Le vaisseau 7K-L1 proprement dit avait une masse de 5 600 à 5 680 kg, une longueur de 4,796 mètres et un diamètre compris entre 2,18 et 2,72 mètres. La longueur totale sur le pad de l'UR-500K, du Bloc D, du 7K-L1 et la combinaison de tour d’évacuation de lancement mesuraient un peu plus de soixante et un mètres.

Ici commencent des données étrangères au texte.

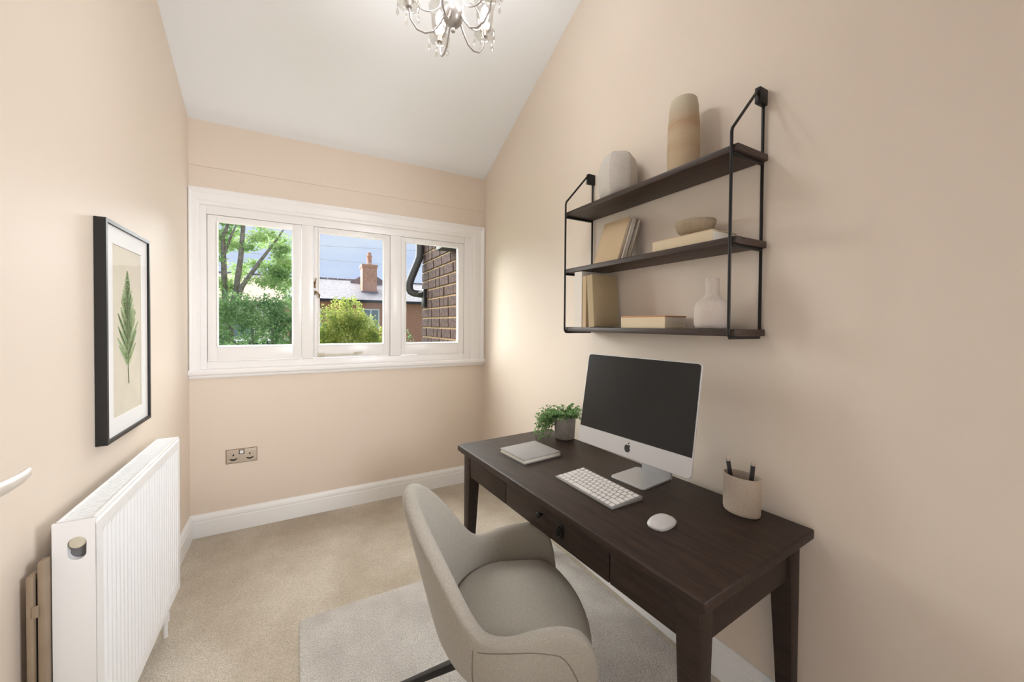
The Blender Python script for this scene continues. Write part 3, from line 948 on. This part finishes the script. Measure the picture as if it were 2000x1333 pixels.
# tall vase
tv = MB()
tv.lathe([(.048, 0), (.056, .004), (.060, .03), (.061, .10), (.0585, .20), (.054, .27), (.049, .298), (.045, .303), (.041, .300), (.045, .27), (.05, .10), (.048, .02)], 40, (1.380, 1.008, TIERS[0]))
def banded():
    m = bpy.data.materials.new('banded_sand_glaze'); m.use_nodes = True
    t = m.node_tree; p = t.nodes['Principled BSDF']; p.inputs['Roughness'].default_value = .8
    co = t.nodes.new('ShaderNodeTexCoord'); sx_ = t.nodes.new('ShaderNodeSeparateXYZ')
    t.links.new(co.outputs['Object'], sx_.inputs[0])
    nz_ = t.nodes.new('ShaderNodeTexNoise'); nz_.inputs['Scale'].default_value = 9; nz_.inputs['Detail'].default_value = 6
    mp_ = t.nodes.new('ShaderNodeMapping'); mp_.inputs['Scale'].default_value = (1, 1, 4)
    t.links.new(co.outputs['Object'], mp_.inputs[0]); t.links.new(mp_.outputs[0], nz_.inputs['Vector'])
    ma = t.nodes.new('ShaderNodeMath'); ma.operation = 'MULTIPLY_ADD'; ma.inputs[1].default_value = .09; 
    t.links.new(nz_.outputs['Fac'], ma.inputs[0]); t.links.new(sx_.outputs['Z'], ma.inputs[2])
    mr = t.nodes.new('ShaderNodeMapRange'); mr.inputs['From Min'].default_value = .04; mr.inputs['From Max'].default_value = .345
    t.links.new(ma.outputs[0], mr.inputs['Value'])
    cr_ = t.nodes.new('ShaderNodeValToRGB'); e = cr_.color_ramp.elements
    e[0].position = 0; e[0].color = lin((196, 176, 148))
    e[1].position = 1; e[1].color = lin((204, 194, 172))
    for pos, c_ in ((.35, (186, 162, 132)), (.55, (196, 176, 148)), (.64, (184, 154, 124)), (.74, (190, 170, 144)), (.85, (196, 184, 162))):
        k = e.new(pos); k.color = lin(c_)
    t.links.new(mr.outputs[0], cr_.inputs[0]); t.links.new(cr_.outputs[0], p.inputs['Base Color'])
    return m
tag(tv.build('tall_vase', banded(), smooth=50), 'tall tapered sand coloured vase on the top shelf', 'vase')
# books leaning on the wall, middle shelf (covers facing the room)
def leaning(loc, w, t_, h, cover, label, lean):
    t = thing('book', loc, label, 'book')
    t.rotation_euler = (0, lean, 0)
    MB().box(-t_/2 + .002, t_/2 - .002, -w/2 + .003, w/2 - .003, .002, h - .003).build('pages', 'pages', t, smooth=0)
    cv = MB().box(-t_/2, -t_/2 + .0025, -w/2, w/2, 0, h).box(t_/2 - .0025, t_/2, -w/2, w/2, 0, h).box(-t_/2, t_/2, w/2 - .0025, w/2, 0, h)
    cv.build('cover', cover, t, smooth=0)
leaning((1.330, 1.385, TIERS[1] + .003), .165, .016, .225, 'tan', 'tan clothbound book leaning on wall, frontmost on middle shelf', .34)
leaning((1.352, 1.372, TIERS[1] + .004), .155, .020, .218, 'ivory', 'white book leaning behind the tan book on middle shelf', .34)
leaning((1.377, 1.368, TIERS[1] + .004), .165, .018, .216, 'stonegrey', 'stone grey book leaning nearest the wall on middle shelf', .34)
flatbook('book', (1.385, .965, TIERS[1]), PI, .15, .26, .046, 'tan', 'cream book lying flat under the bowl', ct=.004, bottom='cream')
bw = MB().lathe([(.030, 0), (.036, .002), (.062, .022), (.073, .045), (.075, .060), (.073, .062), (.070, .060), (.058, .028), (.03, .010), (.005, .008)], 40, (1.385, .955, TIERS[1] + .046))
tag(bw.build('bowl', 'bowl', smooth=60), 'small sand coloured bowl standing on the cream book', 'bowl')
# bottom shelf
B2 = TIERS[2]
book('book', (1.365, 1.545, B2), 0, .150, .060, .288, 'ivory', 'tall white book at the far end of bottom shelf')
book('book', (1.365, 1.499, B2), 0, .145, .028, .262, 'tan', 'thin tan book standing beside the tall white book')
t = book('book', (1.372, 1.440, B2 + .0016), 0, .165, .042, .262, 'khaki', 'thick khaki book leaning left on bottom shelf', lean=(-.075, 0))
flatbook('book', (1.375, 1.145, B2), PI, .135, .235, .052, 'rust', 'cream book with rust orange cover lying on bottom shelf', ct=.006, bottom='cream')
bt = MB().lathe([(.046, 0), (.055, .004), (.060, .018), (.061, .06), (.059, .085), (.050, .103), (.034, .115), (.0245, .125), (.0235, .14), (.0245, .186), (.0235, .190), (.019, .190), (.018, .14), (.02, .12), (.05, .08), (.05, .02)], 40, (1.372, .872, B2))
tag(bt.build('bottle_vase', 'bottlec', smooth=60), 'white bottle shaped ceramic vase on the bottom shelf', 'vase')

# ------------------------------------------------------------------ chair
ch = thing('tub_chair', (.640, 1.082, .012), 'grey fabric tub armchair pulled up to the desk', 'chair', math.radians(-23))
def smooth01(t):
    t = max(0, min(1, t)); return t*t*(3 - 2*t)
HWID, DEP, ARM = .262, .228, .215
def plan(s):
    """s in [-1,1]: far arm front (+y) .. back .. near arm front (-y); returns centre-line point and outward normal at seat height"""
    semi = PI*math.sqrt((HWID**2 + DEP**2)/2)
    tot = 2*ARM + semi
    d = (s + 1)/2*tot
    if d < ARM:
        return Vector((ARM - .01 - d, HWID)), Vector((0, 1))
    if d > ARM + semi:
        return Vector((d - ARM - semi - .01, -HWID)), Vector((0, -1))
    w = (d - ARM)/semi*PI
    p = Vector((-.01 - DEP*math.sin(w), HWID*math.cos(w)))
    n_ = Vector((-math.sin(w)/DEP, math.cos(w)/HWID)).normalized()
    return p, n_
NS = 96
ZBOT = .315
rings = []
for i in range(NS + 1):
    s = -1 + 2*i/NS
    p, n_ = plan(s)
    a = abs(s)
    back = 1 - smooth01((a - .02)/.46)               # 1 at the middle of the back
    ht = .550 + .302*back
    ht += .026*smooth01((a - .50)/.28)*(1 - smooth01((a - .80)/.2))
    fe = max(0, (a - .88)/.12)
    ht -= .13*(1 - math.sqrt(max(0, 1 - fe**2)))
    lean = (.085*back + .02)                          # outward flare towards the top
    th = .021 + .006*back
    th_end = th*math.sqrt(max(.06, 1 - max(0, (a - .95)/.05)**2))
    ring = []
    def at(z, off):
        k = (z - .44)/.40
        fl = lean*k if k > 0 else 0
        under = 0
        if z < .46:
            q = (.46 - z)/(.46 - ZBOT)
            under = -.085*q**2.2
        pos = p + n_*(fl + under + off)
        return (pos.x, pos.y, z)
    for k in range(7):
        z = ZBOT + (ht - th - ZBOT)*k/6
        ring.append(at(z, th_end))
    for k in range(1, 6):
        w = PI*k/6
        ring.append(at(ht - th + th*math.sin(w), th_end*math.cos(w)))
    for k in range(7):
        z = ht - th - (ht - th - .36)*k/6
        ring.append(at(z, -th_end))
    ring.append(at(.33, -th_end - .03))
    rings.append(ring)
MB().loft(rings).build('shell', 'fabric', ch, smooth=70, sub=1)
# underside pan
pan = []
for z, off in ((.318, -.075), (.300, -.10), (.292, -.16)):
    rg = []
    for i in range(49):
        p, n_ = plan(-1 + 2*i/48)
        q = p + n_*off
        rg.append((q.x, q.y, z))
    pan.append(rg)
MB().loft(pan).build('seat_pan', 'fabric', ch, smooth=60)
# cushion: rounded plan, crowned top, falling away at the front edge
ol = []
for i in range(37):
    p, n_ = plan(-.93 + 1.86*i/36)
    q = p - n_*.026
    ol.append((q.x, q.y))
fr_ = []
for k in range(1, 12):
    t = k/12
    fr_.append((ol[-1][0] + .085*math.sin(PI*t)**.6, ol[-1][1] + (ol[0][1] - ol[-1][1])*t))
ol = ol + fr_
cen = (.0, 0)
def ringc(sc_, z, crown=0):
    out = []
    for a, b_ in ol:
        x, y = cen[0] + (a - cen[0])*sc_, b_*sc_
        zz = z - .03*smooth01((x - .10)/.20)*(1 if z > .4 else .3)
        out.append((x, y, zz))
    return out
MB().loft([ringc(.80, .318), ringc(.93, .34), ringc(1.0, .38), ringc(1.0, .425), ringc(.975, .447), ringc(.92, .458), ringc(.75, .467), ringc(.45, .473), ringc(.15, .475)]).build('seat_cushion', 'fabric', ch, smooth=70, sub=1)
# stitched seams on the outside of the shell
def seam_line(vals):
    pts = []
    for s, z in vals:
        p, n_ = plan(s)
        a = abs(s)
        back = 1 - smooth01((a - .02)/.46)
        lean = .085*back + .02
        k = (z - .44)/.40
        fl = lean*k if k > 0 else 0
        under = -.085*((.46 - z)/(.46 - ZBOT))**2.2 if z < .46 else 0
        q = p + n_*(fl + under + .021 + .006*back)
        pts.append((q.x, q.y, z))
    return MB().tube(pts, .0014, 6)
for sg in (1, -1):
    seam_line([(sg*(.42 - .02*k/8), .512 - .18*k/8) for k in range(9)]).build('seam', 'thread', ch)
    seam_line([(sg*(.44 + .48*k/20), .512 + .020*math.sin(PI*min(1, k/16)) - (.13*max(0, (k - 15)/5)**1.7)) for k in range(21)]).build('seam', 'thread', ch)
MB().lathe([(0, .235), (.06, .235), (.075, .25), (.075, .285), (.10, .296), (0, .296)], 24).build('hub', 'iron', ch)
for k in range(4):
    w = math.radians(66) + k*PI/2
    c_, s_ = math.cos(w), math.sin(w)
    sd = Vector((-s_, c_, 0))
    rings = []
    for r_, z, hw, hh in ((.05, .270, .017, .014), (.15, .225, .016, .013), (.46, .012, .011, .009)):
        cc = Vector((c_*r_, s_*r_, z))
        upv = Vector((c_*.6, s_*.6, .8))
        rings.append([tuple(cc + sd*a*hw + upv*b_*hh) for a, b_ in ((-1, -1), (1, -1), (1, 1), (-1, 1))])
    rings[-1] = [(q[0], q[1], max(q[2], .001)) for q in rings[-1]]
    MB().loft(rings).build('leg', 'iron', ch, bevel=.002)

# ------------------------------------------------------------------ chandelier
chx, chy = .527, 1.381
cl = thing('chandelier', (chx, chy, 2.50), 'small clear glass chandelier with curved metal arms on ceiling', 'chandelier', .3)
zoff = 2.50
ctz = ctop(chy) - zoff
MB().tube([(0, 0, .30), (0, 0, ctz - .02)], .006, 10).build('rod', 'nickel', cl)
MB().lathe([(.0, ctz - .05), (.02, ctz - .05), (.05, ctz - .02), (.055, ctz + .03), (0, ctz + .03)], 24).build('ceiling_rose', 'nickel', cl)
MB().lathe([(0, .018), (.007, .02), (.009, .028), (.006, .036), (.012, .038), (.022, .046), (.034, .060), (.040, .078), (.041, .092), (.036, .100), (.018, .108), (.014, .16), (.02, .20), (.014, .24), (.01, .32), (0, .32)], 32).build('hub', 'nickel', cl, smooth=40)
for k in range(5):
    w = 2*PI*k/5
    c_, s_ = math.cos(w), math.sin(w)
    P = lambda r_, z: (c_*r_, s_*r_, z)
    arm = MB().tube([P(.03, .085), P(.05, .045), P(.075, .012), (P(.105, .002)), P(.135, .012), P(.158, .045), P(.165, .085)], .0036, 8)
    a = arm.build('arm', 'nickel', cl)
    lp = [P(.04 + .055 + .05*math.cos(q) - .0, .135 + .05*math.sin(q)) for q in [PI*.9 + 2*PI*j/22*.85 for j in range(23)]]
    MB().tube(lp, .0028, 6).build('scroll', 'nickel', a)
    MB().lathe([(.006, .085), (.03, .088), (.042, .098), (.044, .106), (.041, .104), (.028, .093), (.006, .090)], 24, P(.165, 0)).build('drip_dish', 'crystal', a, smooth=50)
    MB().lathe([(0, .09), (.012, .09), (.012, .145), (.009, .15), (0, .15)], 16, P(.165, 0)).build('candle_tube', 'nickel', a)
    sl = MB().lathe([(.014, .11), (.024, .12), (.034, .16), (.036, .20), (.046, .235), (.0445, .235), (.0345, .20), (.0325, .16), (.0225, .122), (.014, .113)], 24, P(.165, 0))
    sl.build('glass_shade', 'crystal', a, smooth=50)
    bl = MB().lathe([(0, .15), (.009, .152), (.016, .175), (.017, .19), (.01, .21), (.003, .222), (0, .224)], 16, P(.165, 0))
    bm_ = bpy.data.materials.get('bulb_glow')
    if not bm_:
        bm_ = bpy.data.materials.new('bulb_glow'); bm_.use_nodes = True
        p = bm_.node_tree.nodes['Principled BSDF']
        p.inputs['Base Color'].default_value = (1, .97, .92, 1)
        p.inputs['Emission Color'].default_value = (1, .93, .84, 1)
        p.inputs['Emission Strength'].default_value = 6
    bl.build('bulb', bm_, a)
    pl_ = light('bulb_light', 'POINT', (0, 0, 0), energy=9.2, color=(.94, .96, 1), shadow_soft_size=.03)
    pl_.parent = a; pl_.location = Vector(P(.165, .19)) - CEN[a.name]
    for j in range(5):
        q = w + (j - 2)*.27
        rr_ = .165 + .042*math.cos((j - 2)*1.2)
        x_, y_ = c_*.165 + .042*math.cos(w + (j - 2)*1.25), s_*.165 + .042*math.sin(w + (j - 2)*1.25)
        dr = MB().tube([(x_, y_, .103), (x_, y_, .085)], .0006, 4)
        dr.lathe([(.0005, 0), (.0055, .009), (.006, .016), (.003, .026), (.0005, .032)], 8, (x_, y_, .052))
        dr.lathe([(.0005, 0), (.004, .006), (.0005, .012)], 6, (x_, y_, .086))
        dr.build('glass_drop', 'crystal', a, smooth=20)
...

Le déroulement d’une mission type, d’une durée de 7 à 8 jours débuterait par le lancement du booster Proton UR-500K avec ses charges utiles 7K-L1 et Bloc D. Après l'extinction et la séparation du troisième étage du lanceur, le bloc D utiliserait une première fois son moteur durant 140 secondes pour placer la charge utile sur une orbite circulaire de 205 km et une inclinaison orbitale de 51,5°. Les cosmonautes à bord vérifieraient l'état de tous les systèmes pendant une période d'une orbite ou un jour. Après cette phase de vol non propulsée, le moteur-fusée du Bloc D serait allumé de nouveau pour placer le vaisseau sur une trajectoire de transit vers la Lune. Le bloc D serait ensuite éjecté. Le navire 7K-L1 ferait le tour de la Lune à une distance minimale de 2 000 kilomètres. Au cours des sept jours de vol, le moteur principal S5.53 du navire effectuerait trois ou quatre corrections à mi-course : la première sur la trajectoire de départ à 250 000 kilomètres de la Terre et les deuxième et troisième sur la trajectoire de retour à 320 000 et 150 000 kilomètres de la Terre. Arrivé à proximité de la Terre, le module de service serait largué et le module de descente pénètrerait dans l'atmosphère avant de se poser au sol non loin de la base de lancement.
Ce calendrier permettait de réaliser l’objectif annoncé d’une mission circumlunaire pilotée avant le cinquantième anniversaire de la Grande Révolution d'Octobre en novembre 1967.
Comme pour la plupart des échéanciers des programmes spatiaux, il y eu de nombreux retards. Le 9 décembre 1966, lors d’une réunion du Conseil des Concepteurs en chef, Mishin a présenté un nouveau calendrier pour le programme L1. Les vols d'essai automatisés de la première phase ne comprendraient plus que quatre missions. Parmi celle-ci, les deux premiers (2P et 3P) seraient en orbite terrestre pour tester les tirs du Bloc D, tandis que les deux autres (4L et 5L) effectueraient des missions circumlunaires à grande échelle et reviendraient sur Terre. Une fois ces vols terminés en mars-mai 1967, le premier équipage s'envolerait vers la Lune le 25 juin 1967 à bord du 6L. Tous les concepteurs ont émis des doutes sur ce calendrier, mais Mishin leurs a répondu qu’il n’en était pas à l’origine, mais qu’il lui avait été dicté par Ustinov et Smirnov. Le 30 décembre, lors d’une réunion de la Commission, Mishin, Chelomey et Barmin ont précisé que tous les systèmes étaient en bonne voie de réalisation pour un premier lancement du L1 à la fin janvier 1967.
Il restait à discuter de la sélection des équipages pour le projet. Début décembre, une liste de quatorze cosmonautes a été retenue. Le groupe L1, indépendant du groupe Soyouz, devait suivre un programme de formation de cinq mois à compter du 1er janvier 1967. Chaque équipage comprendrait un commandant qui avait l'expérience d'une précédente mission spatiale. En janvier 1967, onze hommes ont été sélectionnés pour s'entraîner pour le projet, dont Leonov et Popovich, tous deux favoris pour le premier vol.